Copy, in full, each line of the material that holds the word "this".
=== Entries ===
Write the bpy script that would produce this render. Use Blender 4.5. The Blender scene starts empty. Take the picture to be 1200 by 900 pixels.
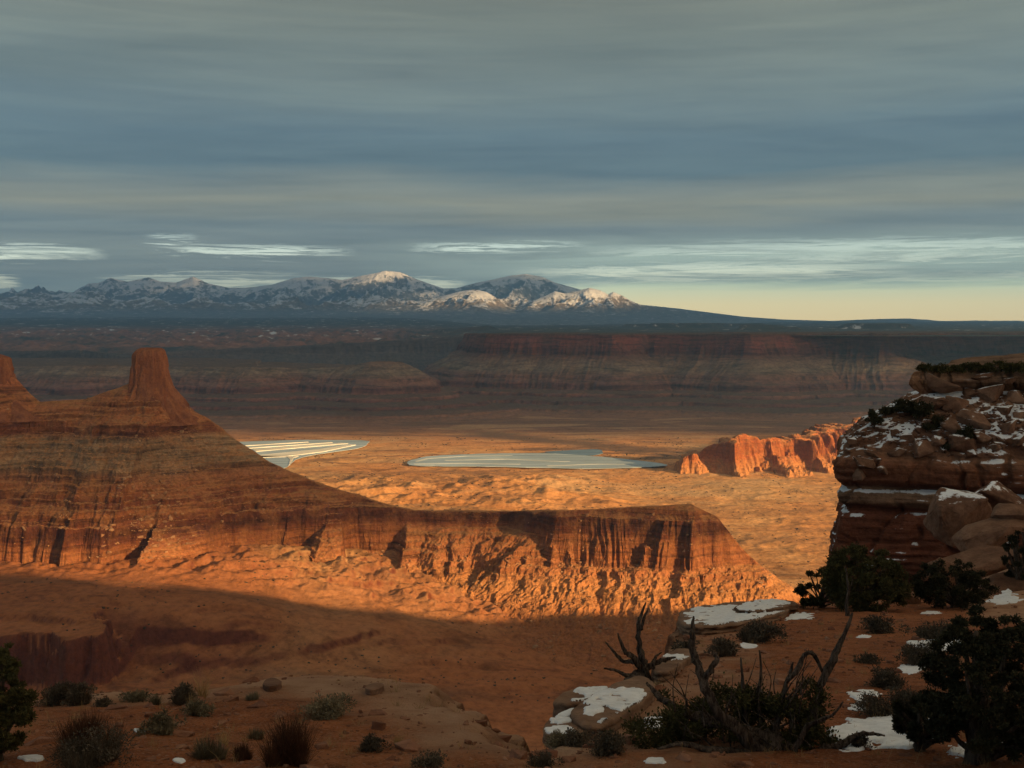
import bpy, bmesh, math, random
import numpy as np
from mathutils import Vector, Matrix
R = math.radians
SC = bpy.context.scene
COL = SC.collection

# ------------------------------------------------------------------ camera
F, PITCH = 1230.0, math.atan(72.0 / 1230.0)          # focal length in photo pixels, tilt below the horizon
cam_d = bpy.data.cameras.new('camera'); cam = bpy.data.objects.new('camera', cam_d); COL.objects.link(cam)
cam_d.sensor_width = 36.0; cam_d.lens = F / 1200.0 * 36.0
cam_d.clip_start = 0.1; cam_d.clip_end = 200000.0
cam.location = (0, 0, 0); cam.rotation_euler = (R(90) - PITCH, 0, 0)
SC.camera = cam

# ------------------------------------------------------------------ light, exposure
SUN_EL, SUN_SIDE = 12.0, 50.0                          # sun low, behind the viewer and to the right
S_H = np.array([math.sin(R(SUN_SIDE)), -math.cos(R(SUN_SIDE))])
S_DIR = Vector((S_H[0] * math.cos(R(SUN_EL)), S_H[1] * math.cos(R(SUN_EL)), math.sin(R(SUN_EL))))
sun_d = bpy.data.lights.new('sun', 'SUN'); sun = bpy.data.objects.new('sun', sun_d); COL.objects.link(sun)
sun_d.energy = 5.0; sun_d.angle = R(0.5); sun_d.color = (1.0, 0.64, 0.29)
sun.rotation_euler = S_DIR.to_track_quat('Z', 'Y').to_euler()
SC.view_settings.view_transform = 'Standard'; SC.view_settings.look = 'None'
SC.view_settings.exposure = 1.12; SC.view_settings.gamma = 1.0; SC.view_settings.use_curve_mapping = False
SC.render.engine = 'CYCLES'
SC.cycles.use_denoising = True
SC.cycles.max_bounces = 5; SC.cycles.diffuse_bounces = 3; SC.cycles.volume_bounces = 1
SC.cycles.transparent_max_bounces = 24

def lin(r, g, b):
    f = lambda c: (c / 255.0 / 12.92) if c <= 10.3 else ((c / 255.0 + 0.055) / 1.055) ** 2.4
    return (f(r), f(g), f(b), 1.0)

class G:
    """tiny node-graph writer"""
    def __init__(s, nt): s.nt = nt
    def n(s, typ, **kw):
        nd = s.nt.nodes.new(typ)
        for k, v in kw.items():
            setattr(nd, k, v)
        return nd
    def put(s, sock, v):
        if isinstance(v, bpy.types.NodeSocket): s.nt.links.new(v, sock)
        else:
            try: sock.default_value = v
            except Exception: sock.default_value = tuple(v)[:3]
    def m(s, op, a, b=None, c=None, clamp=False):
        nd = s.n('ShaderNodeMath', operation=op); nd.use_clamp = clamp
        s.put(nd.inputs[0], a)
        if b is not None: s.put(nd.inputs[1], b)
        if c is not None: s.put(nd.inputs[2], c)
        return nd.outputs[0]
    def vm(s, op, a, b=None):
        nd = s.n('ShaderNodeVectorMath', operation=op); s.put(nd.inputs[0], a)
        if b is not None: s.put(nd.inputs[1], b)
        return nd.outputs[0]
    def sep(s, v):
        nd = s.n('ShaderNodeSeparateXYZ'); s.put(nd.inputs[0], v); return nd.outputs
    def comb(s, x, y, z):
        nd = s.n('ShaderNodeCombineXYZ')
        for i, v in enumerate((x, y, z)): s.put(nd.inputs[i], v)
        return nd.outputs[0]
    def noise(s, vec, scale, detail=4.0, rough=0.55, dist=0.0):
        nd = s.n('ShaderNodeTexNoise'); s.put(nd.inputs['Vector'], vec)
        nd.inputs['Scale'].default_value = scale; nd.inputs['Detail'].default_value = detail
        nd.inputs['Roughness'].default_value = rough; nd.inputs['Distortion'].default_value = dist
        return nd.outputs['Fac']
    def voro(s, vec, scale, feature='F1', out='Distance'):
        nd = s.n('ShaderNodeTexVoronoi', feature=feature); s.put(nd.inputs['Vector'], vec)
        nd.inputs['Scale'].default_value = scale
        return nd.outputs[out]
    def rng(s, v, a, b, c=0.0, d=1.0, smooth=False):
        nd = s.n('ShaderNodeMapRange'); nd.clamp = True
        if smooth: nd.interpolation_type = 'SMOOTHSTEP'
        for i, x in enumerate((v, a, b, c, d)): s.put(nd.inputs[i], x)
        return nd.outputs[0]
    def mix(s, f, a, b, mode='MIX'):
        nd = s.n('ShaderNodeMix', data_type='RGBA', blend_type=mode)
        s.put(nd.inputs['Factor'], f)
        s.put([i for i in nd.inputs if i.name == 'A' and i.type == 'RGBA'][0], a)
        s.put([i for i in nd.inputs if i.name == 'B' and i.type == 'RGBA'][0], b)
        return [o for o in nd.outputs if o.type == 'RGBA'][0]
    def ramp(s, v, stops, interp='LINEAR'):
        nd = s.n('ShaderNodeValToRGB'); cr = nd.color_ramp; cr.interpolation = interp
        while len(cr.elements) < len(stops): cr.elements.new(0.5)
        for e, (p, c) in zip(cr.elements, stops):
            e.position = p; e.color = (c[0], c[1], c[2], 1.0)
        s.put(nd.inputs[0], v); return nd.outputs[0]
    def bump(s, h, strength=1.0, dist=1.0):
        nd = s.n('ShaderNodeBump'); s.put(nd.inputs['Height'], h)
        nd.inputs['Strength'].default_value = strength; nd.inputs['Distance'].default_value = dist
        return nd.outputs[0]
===
=== Entries ===
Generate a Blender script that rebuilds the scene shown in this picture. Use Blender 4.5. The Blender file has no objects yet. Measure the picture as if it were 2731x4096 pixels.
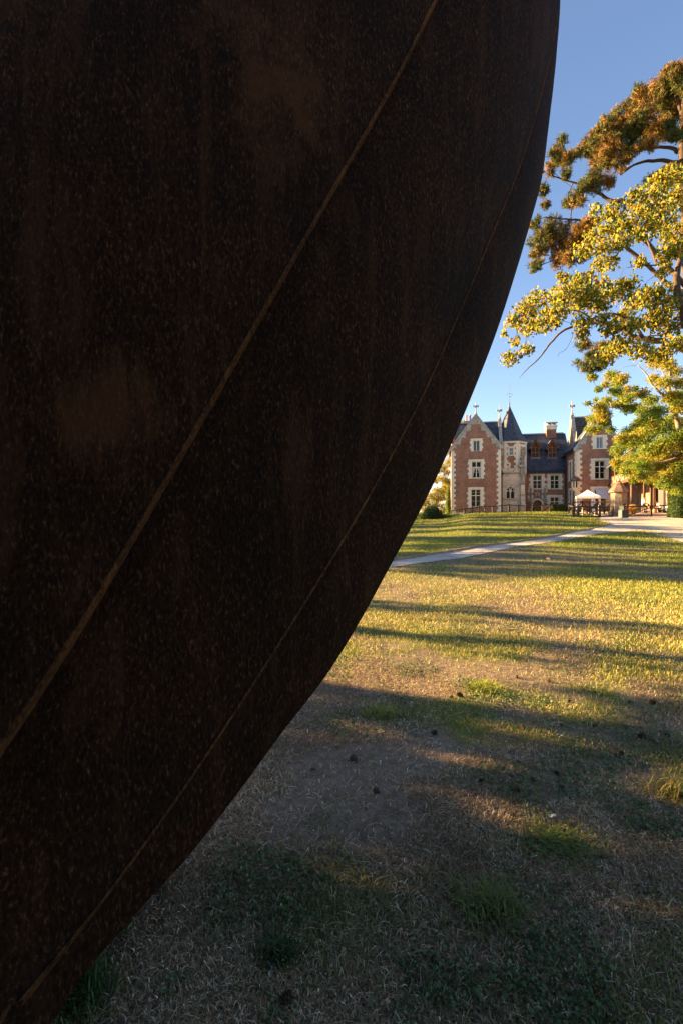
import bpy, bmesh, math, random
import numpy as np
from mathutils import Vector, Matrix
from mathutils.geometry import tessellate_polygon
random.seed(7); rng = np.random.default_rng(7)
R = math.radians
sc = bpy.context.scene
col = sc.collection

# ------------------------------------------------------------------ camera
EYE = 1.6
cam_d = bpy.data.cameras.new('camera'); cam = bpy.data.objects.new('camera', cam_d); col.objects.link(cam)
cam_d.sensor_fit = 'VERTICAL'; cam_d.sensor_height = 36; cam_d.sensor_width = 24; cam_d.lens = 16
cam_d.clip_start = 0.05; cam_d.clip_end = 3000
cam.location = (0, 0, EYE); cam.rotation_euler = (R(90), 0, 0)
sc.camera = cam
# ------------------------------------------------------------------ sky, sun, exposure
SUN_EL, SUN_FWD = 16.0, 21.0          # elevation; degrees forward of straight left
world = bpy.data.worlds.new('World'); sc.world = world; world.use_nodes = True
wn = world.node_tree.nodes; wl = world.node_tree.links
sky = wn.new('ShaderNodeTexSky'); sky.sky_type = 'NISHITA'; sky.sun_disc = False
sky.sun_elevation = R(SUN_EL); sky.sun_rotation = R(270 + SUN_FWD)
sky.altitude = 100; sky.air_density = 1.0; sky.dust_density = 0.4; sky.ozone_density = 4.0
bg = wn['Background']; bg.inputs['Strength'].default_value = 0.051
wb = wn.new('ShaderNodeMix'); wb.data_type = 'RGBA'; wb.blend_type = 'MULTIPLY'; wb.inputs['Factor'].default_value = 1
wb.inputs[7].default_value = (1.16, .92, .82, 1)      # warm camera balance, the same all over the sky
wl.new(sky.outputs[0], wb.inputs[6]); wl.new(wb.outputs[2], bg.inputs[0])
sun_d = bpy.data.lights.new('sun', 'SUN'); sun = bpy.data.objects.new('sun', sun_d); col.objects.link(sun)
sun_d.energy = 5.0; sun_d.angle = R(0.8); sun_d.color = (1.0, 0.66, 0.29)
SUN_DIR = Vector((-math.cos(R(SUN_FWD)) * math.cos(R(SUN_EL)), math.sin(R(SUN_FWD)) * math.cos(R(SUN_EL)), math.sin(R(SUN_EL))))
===
Output:
Write the bpy script that would produce this render. Use Blender 4.5. The Blender scene starts empty. Take the picture to be 1200 by 900 pixels.
Generate a Blender script that rebuilds the scene shown in this picture. Use Blender 4.5. The Blender file has no objects yet. Measure the picture as if it were 2731x4096 pixels.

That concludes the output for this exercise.